Northwest Arkansas Democrat-Gazette

DePriest emerges from 4-man finale

- JEFF KRUPSAW

The final round of the 47th Maumelle Classic golf tournament turned into a heated Sunday afternoon scramble at Maumelle Country Club.

Just the way Thomas DePriest likes it.

“Tough conditions, the final round, everything on the line,” DePriest said. “The course was playing very firm, very fast. I love that. It makes you hit golf shots. You just don’t throw darts at the flag.”

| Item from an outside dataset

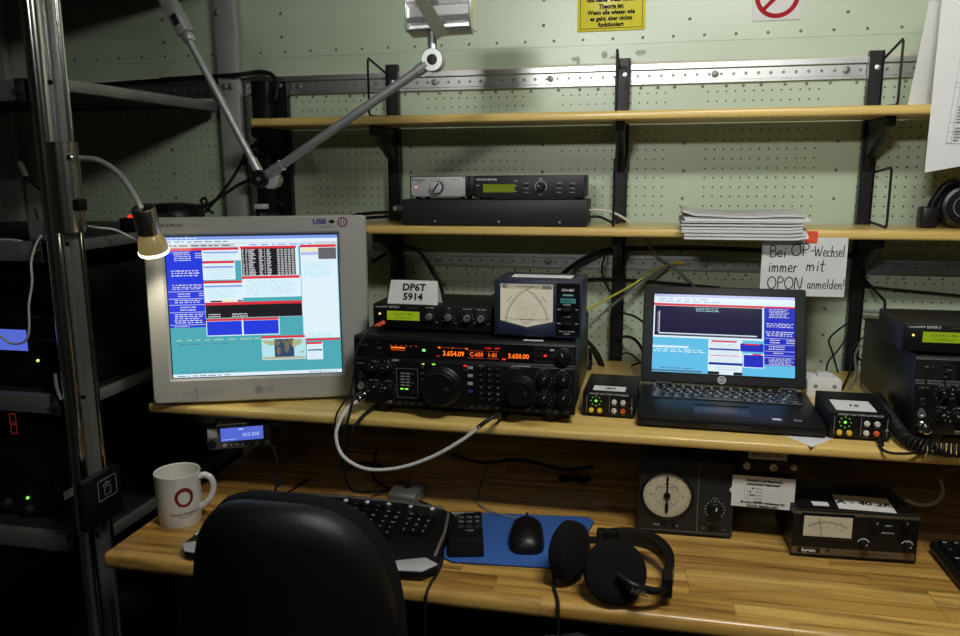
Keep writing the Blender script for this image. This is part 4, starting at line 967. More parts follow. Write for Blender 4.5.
# ------------------------------------------------------------------ things on the workbench
q = thing('mug', 'white ceramic mug with dark red ring logo at the left end of the workbench', 'mug', (-0.836,-0.620,0.750))
q.location[2] = ZD; q.rotation_euler[2] = math.radians(-6)
c = MB(); c.lathe([(.030, .0015), (.0365, 0), (.0380, .003), (.0400, .05), (.0408, .094), (.0412, .0970), (.0404, .0980), (.0388, .0965), (.0375, .05), (.0355, .006), (0, .005)], (0, 0, 0), (0, 0, 1), 'ceramic', 48)
def wrap(m, vs, fs, mat, r=.0404, a0=0.):                            # print wrapped on the mug
    m.raw([(r*math.sin(a0+x/r), -r*math.cos(a0+x/r), z) for x, z in vs], fs, mat)
for k in range(36):                                                  # brushed ring
    a, b_ = 2*PI*k/36, 2*PI*(k+1)/36; f_ = lambda t: .0040+.0026*abs(math.sin(t*.5+.9))
    pts = [(r*math.cos(t)*.95, .058+r*math.sin(t)*1.05) for t, r in ((a, .0118), (a, .0118+f_(a)), (b_, .0118+f_(b_)), (b_, .0118))]
    wrap(c, pts, [(0, 1, 2, 3)], 'logored', .0408, .92)
for ln, z, sz in (('Lorenz Solutions', .028, .0075), ('software gmbh', .0215, .0042)):
    tm = MB(); tm.text(ln, 0, 0, sz, 'ink'); wrap(c, [(v[0], z+v[2]) for v in tm.v], tm.f, 'ink', .0407, .92)
c.obj('cup', q)
c = MB(); c.X = Matrix.Rotation(math.radians(22), 4, 'Z'); c.tube([(.037, 0, .084), (.050, 0, .088), (.061, 0, .080), (.064, 0, .063), (.058, 0, .045), (.047, 0, .032), (.037, 0, .026)], .0058, 'ceramic', 12, 5); c.obj('handle', q)

# keyboard
kb = thing('computer_keyboard', 'black ergonomic keyboard with silver edges on the workbench behind the chair', 'keyboard', (-.538, -.640, ZD), 1.5)
out = [(-.222, -.090), (-.205, -.112), (-.15, -.118), (-.08, -.108), (0, -.100), (.08, -.106), (.15, -.114), (.204, -.110), (.225, -.086), (.216, .02), (.205, .085), (.188, .105), (.10, .118), (0, .122), (-.10, .118), (-.19, .105), (-.208, .085), (-.216, .02)]
def tilt(m): m.X = Matrix.Translation((0, 0, .012)) @ Matrix.Rotation(math.radians(3.2), 4, 'X')
c = MB(); tilt(c); c.prism([(x, y) for x, y in out], -.004, .010, BL, 'z', .003); c.obj('base', kb)
c = MB(); tilt(c)
c.prism([(-.222, -.090), (-.205, -.112), (-.150, -.118), (-.135, -.104), (-.165, -.090), (-.200, -.078)], .0100, .0125, 'silverplastic', 'z', .001); c.obj('palm_edge', kb, 'silver corner of the palm rest')
c = MB(); tilt(c); c.prism([(.224, -.084), (.204, -.1085), (.150, -.1125), (.128, -.100), (.160, -.082), (.200, -.068)], .0100, .0125, 'silverplastic', 'z', .001); c.obj('palm_edge', kb, 'silver corner of the palm rest')
c = MB(); tilt(c); c.prism([(-.192, .098), (-.10, .111), (0, .115), (.10, .111), (.192, .098), (.188, .105), (.10, .1185), (0, .1225), (-.10, .1185), (-.19, .105)], .0095, .0125, 'silver', 'z', .0008)
c.prism([(.2005, .086), (.2055, .086), (.214, .02), (.2155, -.06), (.2105, -.06), (.209, .02)], .0095, .0122, 'silver', 'z', .0008); c.prism([(-.2075, .086), (-.2025, .086), (-.211, .02), (-.2125, -.06), (-.2175, -.06), (-.216, .02)], .0095, .0122, 'silver', 'z', .0008); c.obj('rear_edge', kb, 'silver strip along the rear edge')
kx = Matrix.Translation((0, 0, .012)) @ Matrix.Rotation(math.radians(3.2), 4, 'X')
nk = 0
def kkey(x, y, w_, d, leg):
    global nk
    bow = .010*(1-(x/.2)**2); p = kx @ Vector((x, y+bow-.008, .010)); nk += 1
    key(kb, p.x, p.y, p.z, w_-.0022, d-.0025, .0062, leg, .0062 if len(leg) == 1 else .0042, 'printlight', (math.radians(3.2), 0, math.radians(-x*14)))
krow = [('ESC F1 F2 F3 F4 F5 F6 F7 F8 F9 F10 F11 F12', .0125, .083), ("^ 1 2 3 4 5 6 7 8 9 0 ss ' <-", .018, .0655), ('tab Q W E R T Z U I O P U + ret', .018, .0475), ('caps A S D F G H J K L O A # ret', .018, .0295), ('shf < Y X C V B N M , . - shf', .018, .0115), ('strg win alt space altgr fn strg', .018, -.0065)]
for txt, d, y in krow:
    L = txt.split(); ws = [6.2 if t_ == 'space' else 1.5 if t_ in ('tab', 'shf', 'strg', 'alt', 'altgr', 'caps') else 1 for t_ in L]; u = .280/sum(ws); x = -.196
    for t_, w_ in zip(L, ws): kkey(x+u*w_/2, y, u*w_, d, '' if t_ == 'space' else t_); x += u*w_
for r_, L in enumerate((('prt', 'rol'), ('del', 'end'), ('ins', 'hom'), ('^', 'v'), ('<', '>'))):
    for k, t_ in enumerate(L): kkey(.098+k*.0185, .0655-r_*.018, .018, .018, t_)
for r_, L in enumerate((('num', '/', '*'), ('7', '8', '9'), ('4', '5', '6'), ('1', '2', '3'))):
    for k, t_ in enumerate(L): kkey(.142+k*.0175, .0655-r_*.018, .0175, .018, t_)
for i in range(9): p = kx @ Vector((-.17+i*.0425, .104-.008*((i-4)/4)**2, .0105)); c = MB(); c.lathe([(.0045, 0), (.004, .002), (0, .0024)], (0, 0, 0), (0, 0, 1), 'printlight', 14); o = c.obj('media_button', kb); o.location = p

# mouse pad, mouse, remote keypad
c = MB(); c.prism([(-.345, -.490), (-.350, -.540), (-.318, -.664), (-.300, -.676), (-.130, -.662), (-.110, -.650), (-.080, -.478), (-.092, -.462)], ZD+.0002, ZD+.0035, 'padblue', 'z', .0012)
c.prism([(-.346, -.489), (-.351, -.540), (-.319, -.665), (-.300, -.677), (-.130, -.663), (-.109, -.650), (-.079, -.478), (-.092, -.461)], ZD, ZD+.0012, 'rubber', 'z'); tag(c.obj('mouse_pad'), 'blue cloth mouse pad under the mouse in the middle of the workbench', 'mouse pad')
ms = thing('computer_mouse', 'black computer mouse on the blue mouse pad', 'mouse', (-.190, -.575, ZD+.0035), 8)
def loft(m, secs, mat, n=24):
    """closed dome body: (y, half width, height, power)"""
    vs = []; fs = []; K = len(secs)
    for (y, w_, h, x0) in secs:
        for i in range(n+1):
            a = PI*i/n; vs.append((x0+w_*math.cos(a), y, h*math.sin(a)**.75))
    for k in range(K-1):
        for i in range(n): fs.append((k*(n+1)+i, (k+1)*(n+1)+i, (k+1)*(n+1)+i+1, k*(n+1)+i+1))
    fs.append(tuple(range(n+1))); fs.append(tuple((K-1)*(n+1)+i for i in range(n+1))[::-1])
    return m.raw(vs, fs, mat)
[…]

DePriest, who will be a junior at the University of Central Arkansas in the fall, ended a four-man playoff

with a 20-foot bull’s-eye of a birdie putt on the first extra hole to score his first significan­t victory since winning the Arkansas Junior Amateur in 2016.

“Straight downhill,” DePriest said of the putt. “My spot was about halfway

between me and the hole. And I was like, ‘If you hit that spot with dying speed, you’re not leaving it short, and it should go straight into the hole. After about halfway, it straighten­ed out and it looked good for a long time.”

DePriest pumped his fist but said he knew the tourna- ment was not over. Former University of Arkansas at Little Rock players Nickolas Zimmerman and Tyler Reynolds had makeable birdie looks. Logan Pate, the fourth man in the playoff, left his second shot short of the green and could do no better than par.

“Even after I made the putt, I still didn’t think I’d won the tournament,” said DePriest, who started the day four shots behind second-round leader Reynolds. “In my mind, I kept myself in it. That’s how I was approachin­g it.

“I was more nervous when they were over their putts than I was over my own. I had several putts coming down the stretch to finish the tournament, and I didn’t do it.” He wasn’t alone.

Five different players — Reynolds, Cabot’s Connor Gaunt, Pate, Zimmerman and DePriest, either held the lead or were tied for it in Sunday’s final round.

Players especially struggled on the back nine of a 7,093yard, par-72 layout that was as unforgivin­g as the 95-degree heat and as threatenin­g as the thunder that rumbled in the background.

“It played tough today,” said Reynolds, who has now led this tournament going into the final round three times without a victory. “I think most of it was the pressure.”

That DePriest was seemingly oblivious to it all had something to do with the way he started play Friday. A 3-over 75 left him seven shots behind co-leaders Pate and Cameron McRae.

DePriest rallied Saturday with a 4-under 68 to put him at 1 under, four strokes behind Reynolds.

That’s when DePriest, a psychology major, played some mind games.

“Going into today, I just knew if I wanted to have any chance of winning I was going

to have to shoot 3 under on the front,” DePriest said. “Even if it didn’t get me in the lead, it would get me closer, because everybody plays the back nine so good out here. Usually.”

DePriest posted 3 birdies on the front nine, and he made the turn at 4 under, 1 shot behind Reynolds, Gaunt and Pate, who each made the turn at 5 under.

DePriest pulled into a tie for the lead with a birdie on the 11th, and was either tied or alone on the lead the rest of the way.

Bogeys on the par-5 15th and the par-3 17th knocked him back into a four-way tie.

DePriest said he knew he had a one-shot lead when he approached the par-3 17th, a 201-yard hole that always has caused him problems.

“It don’t matter if they move the tees to the women’s tee box, I’m still going to miss it short,” DePriest said.

DePriest bogeyed to fall back into a four-way tie. He said he just wanted to par the 18th and take part in a playoff, if it came to that.

He was the shortest of the four off the tee in the playoff, played at No. 18, but he said he had the angle he wanted.

“It was 182,” he said. “I knew the pin was 16 paces on. I needed to carry it 15 feet short of that, so I was thinking let’s hit a wedge. We’ve got adrenaline and a flier lie. I was saying, ‘Don’t go long, don’t go long.’ And I hit it long, but I gave myself a look.

“So, I said, ‘You already messed it up being nervous, let’s try not being.’ And it’s one of those deals.

“After I made the putt, I really didn’t want to watch. I’m glad I won, but like I said I thought I made the putt to keep myself in the tournament.”

DePriest was cheered on by several of his former teammates at Henderson State University, where he played before transferri­ng to UCA.

At Henderson, DePriest possessed long, scraggly hair, which earned him the nickname Mutt.

Sunday he was clean cut. “Up until about a week ago, I’ve always had long hair, real long hair,” DePriest said. “And they always tell me, ‘You need to get that cut, you look like a mutt.’ I’ve always owned it. The uglier the hair the better I guess.”